Today I reached London, after my two months of climbing and walking and glacier seeing in Switzerland. One good it has done me — a few pounds of unnecessary adipose tissue have returned back to the gaseous state. Well, there is no safety even in that, for the solid body of this birth has taken a fancy to outstrip the mind towards infinite expansion. If it goes on this way, I would have soon to lose all personal identity even in the flesh — at least to all the rest of the world.
It is impossible to express my joy in words at the good news contained in Harriet’s letter. I have written to her today. I am sorry I cannot come over to see her married, but I will be present in “fine body” with all good wishes and blessings. Well, I am expecting such news from you and other sisters to make my joy complete. Now, my dear Mary, I will tell you a great lesson I have learnt in this life. It is this: “The higher is your ideal, the more miserable you are”; for such a thing as an ideal cannot be attained in the world, or in this life even. He who wants perfection in the world is a madman, for it cannot be.

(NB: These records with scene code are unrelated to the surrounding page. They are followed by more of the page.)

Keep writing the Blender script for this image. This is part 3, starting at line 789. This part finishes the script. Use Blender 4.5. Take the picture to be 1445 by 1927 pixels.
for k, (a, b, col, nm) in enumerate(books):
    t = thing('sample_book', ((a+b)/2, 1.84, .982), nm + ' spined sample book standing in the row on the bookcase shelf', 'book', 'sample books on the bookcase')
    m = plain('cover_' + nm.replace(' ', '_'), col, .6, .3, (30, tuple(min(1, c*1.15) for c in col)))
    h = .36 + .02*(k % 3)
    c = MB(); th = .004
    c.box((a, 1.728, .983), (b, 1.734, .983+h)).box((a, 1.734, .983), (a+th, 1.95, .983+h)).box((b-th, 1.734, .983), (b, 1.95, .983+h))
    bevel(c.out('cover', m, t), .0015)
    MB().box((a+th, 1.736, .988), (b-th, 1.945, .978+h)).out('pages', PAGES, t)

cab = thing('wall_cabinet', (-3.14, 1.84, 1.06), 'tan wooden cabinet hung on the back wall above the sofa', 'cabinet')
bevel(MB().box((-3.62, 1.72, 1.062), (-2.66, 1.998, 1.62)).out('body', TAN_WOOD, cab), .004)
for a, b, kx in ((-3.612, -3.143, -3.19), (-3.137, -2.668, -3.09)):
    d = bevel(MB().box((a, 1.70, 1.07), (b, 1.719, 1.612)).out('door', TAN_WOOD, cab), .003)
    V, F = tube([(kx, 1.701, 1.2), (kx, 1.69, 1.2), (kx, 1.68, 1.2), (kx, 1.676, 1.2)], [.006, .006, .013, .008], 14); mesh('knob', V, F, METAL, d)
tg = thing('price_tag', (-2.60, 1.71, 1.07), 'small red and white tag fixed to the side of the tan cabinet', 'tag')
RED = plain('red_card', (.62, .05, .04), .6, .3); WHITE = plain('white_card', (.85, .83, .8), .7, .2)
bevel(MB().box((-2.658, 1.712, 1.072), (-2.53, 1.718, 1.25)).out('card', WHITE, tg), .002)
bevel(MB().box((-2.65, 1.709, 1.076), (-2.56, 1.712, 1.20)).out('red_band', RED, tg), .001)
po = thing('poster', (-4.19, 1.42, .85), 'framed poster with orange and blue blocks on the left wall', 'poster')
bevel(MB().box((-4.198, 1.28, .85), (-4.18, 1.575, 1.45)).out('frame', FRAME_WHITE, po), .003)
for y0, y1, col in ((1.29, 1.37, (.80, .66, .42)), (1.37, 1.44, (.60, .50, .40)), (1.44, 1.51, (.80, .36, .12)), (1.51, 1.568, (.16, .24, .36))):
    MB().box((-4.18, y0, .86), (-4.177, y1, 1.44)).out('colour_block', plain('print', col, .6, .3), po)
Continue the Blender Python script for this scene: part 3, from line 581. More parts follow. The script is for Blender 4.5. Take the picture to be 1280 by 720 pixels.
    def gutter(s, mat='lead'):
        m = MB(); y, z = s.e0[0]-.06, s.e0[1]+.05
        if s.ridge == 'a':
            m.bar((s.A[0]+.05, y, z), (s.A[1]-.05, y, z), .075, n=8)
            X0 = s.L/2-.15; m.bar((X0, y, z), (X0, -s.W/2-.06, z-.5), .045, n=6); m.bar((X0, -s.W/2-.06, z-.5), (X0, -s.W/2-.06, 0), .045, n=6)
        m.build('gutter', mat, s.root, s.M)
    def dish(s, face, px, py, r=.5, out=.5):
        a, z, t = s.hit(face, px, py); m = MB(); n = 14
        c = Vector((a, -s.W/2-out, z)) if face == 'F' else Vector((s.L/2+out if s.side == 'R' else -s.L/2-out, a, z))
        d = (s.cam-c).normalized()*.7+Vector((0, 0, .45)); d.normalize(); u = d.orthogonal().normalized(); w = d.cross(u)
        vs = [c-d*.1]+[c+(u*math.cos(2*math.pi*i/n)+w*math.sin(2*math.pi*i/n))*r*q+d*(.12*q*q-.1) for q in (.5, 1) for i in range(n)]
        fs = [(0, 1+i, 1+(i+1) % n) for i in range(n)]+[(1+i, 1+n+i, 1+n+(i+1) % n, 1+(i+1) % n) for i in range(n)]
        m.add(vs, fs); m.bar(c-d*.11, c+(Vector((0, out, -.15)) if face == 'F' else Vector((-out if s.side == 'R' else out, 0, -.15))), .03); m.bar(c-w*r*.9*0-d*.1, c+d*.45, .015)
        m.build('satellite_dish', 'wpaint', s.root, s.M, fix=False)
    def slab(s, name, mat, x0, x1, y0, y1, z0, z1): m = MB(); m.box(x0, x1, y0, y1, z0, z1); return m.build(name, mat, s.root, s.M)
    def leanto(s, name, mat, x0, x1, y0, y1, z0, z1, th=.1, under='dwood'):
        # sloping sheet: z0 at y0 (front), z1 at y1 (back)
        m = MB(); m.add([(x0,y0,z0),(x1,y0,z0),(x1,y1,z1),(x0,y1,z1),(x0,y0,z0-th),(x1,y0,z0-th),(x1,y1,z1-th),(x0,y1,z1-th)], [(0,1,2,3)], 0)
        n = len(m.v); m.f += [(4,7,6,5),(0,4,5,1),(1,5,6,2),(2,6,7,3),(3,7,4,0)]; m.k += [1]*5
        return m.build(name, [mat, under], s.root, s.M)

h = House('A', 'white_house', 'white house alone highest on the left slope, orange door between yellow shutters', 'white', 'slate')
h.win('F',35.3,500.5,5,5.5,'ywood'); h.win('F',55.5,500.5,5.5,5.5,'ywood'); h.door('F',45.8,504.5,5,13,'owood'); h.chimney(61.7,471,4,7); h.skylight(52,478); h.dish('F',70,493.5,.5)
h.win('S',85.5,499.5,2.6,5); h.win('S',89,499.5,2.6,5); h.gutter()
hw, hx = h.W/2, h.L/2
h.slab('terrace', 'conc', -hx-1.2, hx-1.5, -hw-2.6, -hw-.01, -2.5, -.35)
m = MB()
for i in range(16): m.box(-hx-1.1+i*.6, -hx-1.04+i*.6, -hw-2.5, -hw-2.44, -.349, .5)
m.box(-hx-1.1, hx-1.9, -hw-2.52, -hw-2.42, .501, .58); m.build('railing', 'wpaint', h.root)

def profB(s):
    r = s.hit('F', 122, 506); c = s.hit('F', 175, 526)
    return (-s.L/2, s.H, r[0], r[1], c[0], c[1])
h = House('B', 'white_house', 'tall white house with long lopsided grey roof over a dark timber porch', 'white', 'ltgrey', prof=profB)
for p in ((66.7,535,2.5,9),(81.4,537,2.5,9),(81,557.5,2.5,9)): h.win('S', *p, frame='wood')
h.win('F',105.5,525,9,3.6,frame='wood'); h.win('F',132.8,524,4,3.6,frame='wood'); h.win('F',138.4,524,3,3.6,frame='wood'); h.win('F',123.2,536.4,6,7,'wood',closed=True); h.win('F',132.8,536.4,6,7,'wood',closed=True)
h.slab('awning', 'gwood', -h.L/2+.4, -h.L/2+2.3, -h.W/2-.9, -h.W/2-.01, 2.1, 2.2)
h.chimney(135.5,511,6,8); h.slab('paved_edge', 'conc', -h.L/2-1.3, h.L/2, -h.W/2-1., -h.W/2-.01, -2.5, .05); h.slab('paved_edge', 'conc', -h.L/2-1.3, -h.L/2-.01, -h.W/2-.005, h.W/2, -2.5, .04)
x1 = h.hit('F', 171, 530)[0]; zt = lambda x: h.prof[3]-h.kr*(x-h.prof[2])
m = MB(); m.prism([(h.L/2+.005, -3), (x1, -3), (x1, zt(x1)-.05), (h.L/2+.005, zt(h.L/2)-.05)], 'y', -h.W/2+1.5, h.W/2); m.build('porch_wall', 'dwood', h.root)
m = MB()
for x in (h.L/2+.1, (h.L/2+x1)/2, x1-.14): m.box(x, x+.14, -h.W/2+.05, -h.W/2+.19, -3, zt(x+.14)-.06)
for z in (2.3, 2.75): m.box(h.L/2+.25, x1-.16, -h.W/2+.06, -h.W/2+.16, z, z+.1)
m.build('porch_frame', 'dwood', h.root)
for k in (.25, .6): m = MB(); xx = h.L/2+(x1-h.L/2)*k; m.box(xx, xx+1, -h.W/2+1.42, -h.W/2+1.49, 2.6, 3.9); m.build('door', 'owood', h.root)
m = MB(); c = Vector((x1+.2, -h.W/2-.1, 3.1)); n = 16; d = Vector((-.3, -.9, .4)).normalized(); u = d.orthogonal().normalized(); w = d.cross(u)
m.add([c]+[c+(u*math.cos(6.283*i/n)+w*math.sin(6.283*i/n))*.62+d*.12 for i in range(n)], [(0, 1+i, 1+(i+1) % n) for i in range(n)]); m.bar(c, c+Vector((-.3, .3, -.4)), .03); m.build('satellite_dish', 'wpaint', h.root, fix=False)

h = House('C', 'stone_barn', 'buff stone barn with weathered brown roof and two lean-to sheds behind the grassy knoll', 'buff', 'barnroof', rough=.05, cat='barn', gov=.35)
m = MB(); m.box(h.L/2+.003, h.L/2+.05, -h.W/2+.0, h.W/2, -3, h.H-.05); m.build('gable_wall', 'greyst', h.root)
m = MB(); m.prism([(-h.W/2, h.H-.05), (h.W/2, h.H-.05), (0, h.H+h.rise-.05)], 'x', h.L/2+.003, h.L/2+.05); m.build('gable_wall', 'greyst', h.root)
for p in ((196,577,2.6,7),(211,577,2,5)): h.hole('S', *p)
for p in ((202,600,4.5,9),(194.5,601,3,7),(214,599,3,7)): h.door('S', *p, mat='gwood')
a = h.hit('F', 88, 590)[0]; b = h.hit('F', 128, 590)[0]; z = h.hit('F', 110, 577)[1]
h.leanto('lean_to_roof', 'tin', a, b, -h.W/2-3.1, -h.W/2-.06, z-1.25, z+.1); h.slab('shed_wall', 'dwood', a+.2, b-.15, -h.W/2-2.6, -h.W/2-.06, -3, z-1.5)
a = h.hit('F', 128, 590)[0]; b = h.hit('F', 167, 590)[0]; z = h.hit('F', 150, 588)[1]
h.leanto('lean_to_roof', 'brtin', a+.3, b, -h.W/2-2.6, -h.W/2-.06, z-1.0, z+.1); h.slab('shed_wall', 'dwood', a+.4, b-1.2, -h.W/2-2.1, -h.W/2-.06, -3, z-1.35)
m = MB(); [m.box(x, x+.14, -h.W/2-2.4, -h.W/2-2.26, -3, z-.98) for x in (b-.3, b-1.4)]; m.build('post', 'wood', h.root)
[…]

How can you find the Infinite in the finite? Therefore I tell you, Harriet will have a most blessed and happy life, because she is not so imaginative and sentimental as to make a fool of herself. She has enough of sentiment as to make life sweet, and enough of common sense and gentleness as to soften the hard points in life which must come to everyone. So has Harriet McKindley in a still higher degree. She is just the girl to make the best of wives, only this world is so full of idiots that very few can penetrate beyond the flesh! As for you and Isabelle, I will tell you the truth, and my “language is plain”.
You, Mary, are like a mettlesome Arab — grand, splendid. You will make a splendid queen — physically, mentally. You will shine alongside of a dashing, bold, adventurous, heroic husband; but, my dear sister, you will make one of the worst of wives. You will take the life out of our easy-going, practical, plodding husbands of the everyday world. Mind, my sister, although it is true that there is more romance in actual life than in any novel, yet it is few and far between. Therefore my advice to you is that until you bring down your ideals to a more practical level, you ought not to marry. If you do, the result will be misery for both of you. In a few months you will lose all regard for a commonplace, good, nice, young man, and then life will become insipid. As to sister Isabelle, she has the same temperament as you; only this kindergarten has taught her a good lesson of patience and forbearance. Perhaps she will make a good wife.
There are two sorts of persons in the world. The one — strong-nerved, quiet, yielding to nature, not given to much imagination, yet good, kind, sweet, etc. For such is this world; they alone are born to be happy. There are others again with high-strung nerves, tremendously imaginative, with intense feeling, always going high one moment and coming down the next. For them there is no happiness. The first class will have almost an even tenor of happiness; the last will have to run between ecstasy and misery. But of these alone what we call geniuses are made. There is some truth in the recent theory that “genius is a sort madness”.
Now, persons of this class if they want to be great, they must fight to finish — clear out the deck for battle. No encumbrance — no marriage, no children, no undue attachment to anything except the one idea, and live and die for that. I am a person of this sort. I have taken up the one idea of “Vedanta” and I have “cleared the deck for action”. You and Isabelle are made of this metal; but let me tell you, though it is hard, you are spoiling your lives in vain. Either take up one idea, clear the deck, and to it dedicate the life; or be contented and practical; lower the ideal, marry, and have a happy life. Either “Bhoga” or “Yoga” — either enjoy this life, or give up and be a Yogi; none can have both in one. Now or never, select quick. “He who is very particular gets nothing”, says the proverb. Now sincerely and really and for ever determine to “clear the deck for fight”, take up anything, philosophy or science or religion or literature, and let that be your God for the rest of your life. Achieve happiness or achieve greatness. I have no sympathy with you and Isabelle; you are neither for this nor for that. I wish to see you happy, as Harriet has well chosen, or great. Eating, drinking, dressing, and society nonsense are not things to throw a life upon — especially you, Mary. You are rusting away a splendid brain and abilities, for which there is not the least excuse. You must have ambition to be great. I know you will take these rather harsh remarks from me in the right spirit knowing I like you really as much or more than what I call you, my sisters. I had long had a mind to tell you this, and as experience is gathering I feel like telling you. The joyful news from Harriet urged me to tell you this. I will be overjoyed to hear that you are married also and happy, so far as happiness can be had here, or would like to hear of you as doing great deeds.
I had a pleasant visit with Prof. Deussen in Germany. I am sure you have heard of him as the greatest living German philosopher. He and I travelled together to England and today came together to see my friend here with whom I am to stop for the rest of my stay in England. He (Deussen) is very fond of talking Sanskrit and is the only Sanskrit scholar in the West who can talk in it. As he wants to get a practice, he never talks to me in any other language but Sanskrit.
I have come over here amongst my friends, shall work for a few weeks, and then go back to India in the winter.